▸ **WRITTEN INSTRUCTION**
Scan the data for lines with "Blender" and report the count by itself.
+++ RECORDS TO USE +++
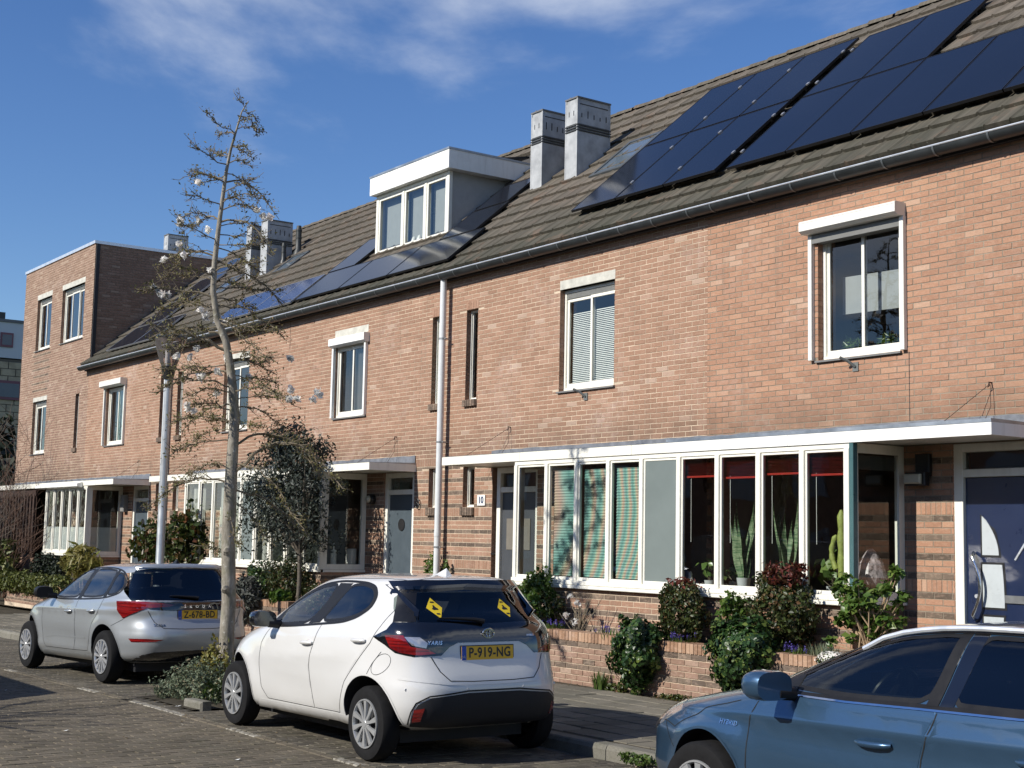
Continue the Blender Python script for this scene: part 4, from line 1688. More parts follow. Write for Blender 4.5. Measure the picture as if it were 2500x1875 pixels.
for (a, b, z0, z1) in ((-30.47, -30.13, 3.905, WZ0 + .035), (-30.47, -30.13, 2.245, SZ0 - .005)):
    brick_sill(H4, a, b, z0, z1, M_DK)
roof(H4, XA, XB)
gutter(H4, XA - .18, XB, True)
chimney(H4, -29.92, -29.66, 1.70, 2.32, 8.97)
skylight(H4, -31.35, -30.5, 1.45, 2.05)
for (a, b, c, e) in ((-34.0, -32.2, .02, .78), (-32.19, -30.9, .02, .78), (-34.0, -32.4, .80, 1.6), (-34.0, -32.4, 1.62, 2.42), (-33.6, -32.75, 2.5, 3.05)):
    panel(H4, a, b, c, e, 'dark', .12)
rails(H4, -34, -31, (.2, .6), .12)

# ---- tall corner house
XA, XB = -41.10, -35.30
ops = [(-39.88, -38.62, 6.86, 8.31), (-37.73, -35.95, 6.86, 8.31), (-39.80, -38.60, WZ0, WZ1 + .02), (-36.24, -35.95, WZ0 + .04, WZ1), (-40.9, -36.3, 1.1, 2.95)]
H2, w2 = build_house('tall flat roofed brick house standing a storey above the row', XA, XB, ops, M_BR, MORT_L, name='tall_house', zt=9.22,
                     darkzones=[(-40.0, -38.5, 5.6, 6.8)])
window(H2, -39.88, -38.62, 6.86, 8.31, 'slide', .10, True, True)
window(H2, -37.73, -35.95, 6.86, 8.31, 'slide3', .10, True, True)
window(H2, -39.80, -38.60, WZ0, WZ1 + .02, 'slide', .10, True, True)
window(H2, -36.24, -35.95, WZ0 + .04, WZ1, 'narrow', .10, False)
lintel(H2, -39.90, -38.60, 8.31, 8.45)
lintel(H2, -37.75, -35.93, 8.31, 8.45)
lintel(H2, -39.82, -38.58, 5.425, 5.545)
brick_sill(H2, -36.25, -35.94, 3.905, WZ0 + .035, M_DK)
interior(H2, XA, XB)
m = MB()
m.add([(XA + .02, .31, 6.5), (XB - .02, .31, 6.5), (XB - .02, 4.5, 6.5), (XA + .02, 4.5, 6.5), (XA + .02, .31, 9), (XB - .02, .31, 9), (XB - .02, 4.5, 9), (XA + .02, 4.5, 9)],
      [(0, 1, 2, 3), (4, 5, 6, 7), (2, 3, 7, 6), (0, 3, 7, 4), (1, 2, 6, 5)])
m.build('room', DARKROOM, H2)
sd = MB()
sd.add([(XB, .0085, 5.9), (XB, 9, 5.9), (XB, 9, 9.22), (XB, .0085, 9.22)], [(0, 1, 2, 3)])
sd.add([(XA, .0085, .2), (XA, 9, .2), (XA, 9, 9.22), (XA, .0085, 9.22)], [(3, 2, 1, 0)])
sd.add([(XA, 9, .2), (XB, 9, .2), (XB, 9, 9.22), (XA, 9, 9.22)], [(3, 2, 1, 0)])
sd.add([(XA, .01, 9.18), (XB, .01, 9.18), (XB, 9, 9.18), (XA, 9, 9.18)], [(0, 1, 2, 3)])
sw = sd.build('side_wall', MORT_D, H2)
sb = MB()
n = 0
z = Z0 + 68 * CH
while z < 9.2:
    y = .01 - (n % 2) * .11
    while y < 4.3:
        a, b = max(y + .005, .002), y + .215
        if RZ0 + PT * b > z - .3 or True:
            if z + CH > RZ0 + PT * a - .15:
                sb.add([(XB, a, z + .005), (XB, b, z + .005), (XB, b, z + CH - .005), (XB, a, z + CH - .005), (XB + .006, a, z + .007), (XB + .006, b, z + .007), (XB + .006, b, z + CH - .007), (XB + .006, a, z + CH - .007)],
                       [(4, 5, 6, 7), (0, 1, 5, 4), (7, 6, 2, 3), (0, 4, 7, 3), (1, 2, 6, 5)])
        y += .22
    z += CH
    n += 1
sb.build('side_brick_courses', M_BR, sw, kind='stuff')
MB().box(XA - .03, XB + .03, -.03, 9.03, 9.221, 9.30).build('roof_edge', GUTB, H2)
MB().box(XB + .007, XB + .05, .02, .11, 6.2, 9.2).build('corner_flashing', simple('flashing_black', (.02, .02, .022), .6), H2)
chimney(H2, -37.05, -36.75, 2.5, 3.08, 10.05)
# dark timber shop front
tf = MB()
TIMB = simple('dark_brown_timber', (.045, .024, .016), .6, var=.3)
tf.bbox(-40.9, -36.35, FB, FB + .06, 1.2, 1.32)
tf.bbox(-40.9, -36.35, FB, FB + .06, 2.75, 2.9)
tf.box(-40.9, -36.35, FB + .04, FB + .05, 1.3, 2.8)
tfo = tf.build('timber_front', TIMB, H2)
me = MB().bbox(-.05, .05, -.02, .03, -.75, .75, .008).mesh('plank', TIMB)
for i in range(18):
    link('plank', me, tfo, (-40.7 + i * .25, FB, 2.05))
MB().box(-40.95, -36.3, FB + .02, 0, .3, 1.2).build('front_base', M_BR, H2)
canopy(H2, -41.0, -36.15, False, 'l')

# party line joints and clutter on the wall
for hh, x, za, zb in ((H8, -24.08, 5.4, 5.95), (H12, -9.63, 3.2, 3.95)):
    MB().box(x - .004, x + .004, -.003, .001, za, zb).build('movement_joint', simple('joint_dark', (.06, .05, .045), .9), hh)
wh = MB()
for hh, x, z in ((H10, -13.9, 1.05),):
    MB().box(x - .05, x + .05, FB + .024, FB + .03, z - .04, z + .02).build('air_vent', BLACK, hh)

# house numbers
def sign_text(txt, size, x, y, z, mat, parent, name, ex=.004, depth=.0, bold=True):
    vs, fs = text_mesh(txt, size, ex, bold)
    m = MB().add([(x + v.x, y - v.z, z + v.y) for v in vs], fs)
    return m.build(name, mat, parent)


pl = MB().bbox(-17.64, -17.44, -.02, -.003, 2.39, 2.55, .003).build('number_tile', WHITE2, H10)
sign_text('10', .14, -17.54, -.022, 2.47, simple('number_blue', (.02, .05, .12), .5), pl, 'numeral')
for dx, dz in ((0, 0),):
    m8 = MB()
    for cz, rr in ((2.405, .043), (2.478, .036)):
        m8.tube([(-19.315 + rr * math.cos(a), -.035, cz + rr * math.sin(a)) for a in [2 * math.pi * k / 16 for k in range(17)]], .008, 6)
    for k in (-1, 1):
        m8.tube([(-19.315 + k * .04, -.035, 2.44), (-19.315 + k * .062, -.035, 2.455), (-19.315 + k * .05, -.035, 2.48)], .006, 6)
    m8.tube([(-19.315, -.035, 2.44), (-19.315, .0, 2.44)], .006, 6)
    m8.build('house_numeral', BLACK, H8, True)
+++
+++ RECORDS TO USE +++
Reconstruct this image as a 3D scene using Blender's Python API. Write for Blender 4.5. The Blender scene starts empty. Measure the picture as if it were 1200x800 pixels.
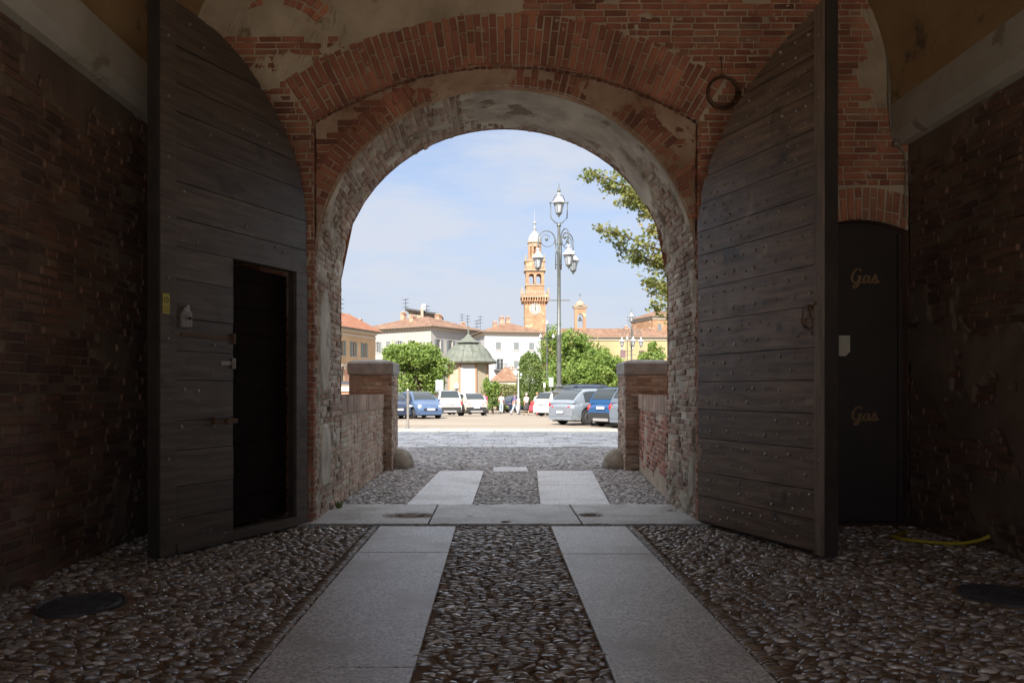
+++
▸ **SOLUTION FOR THIS TASK**
2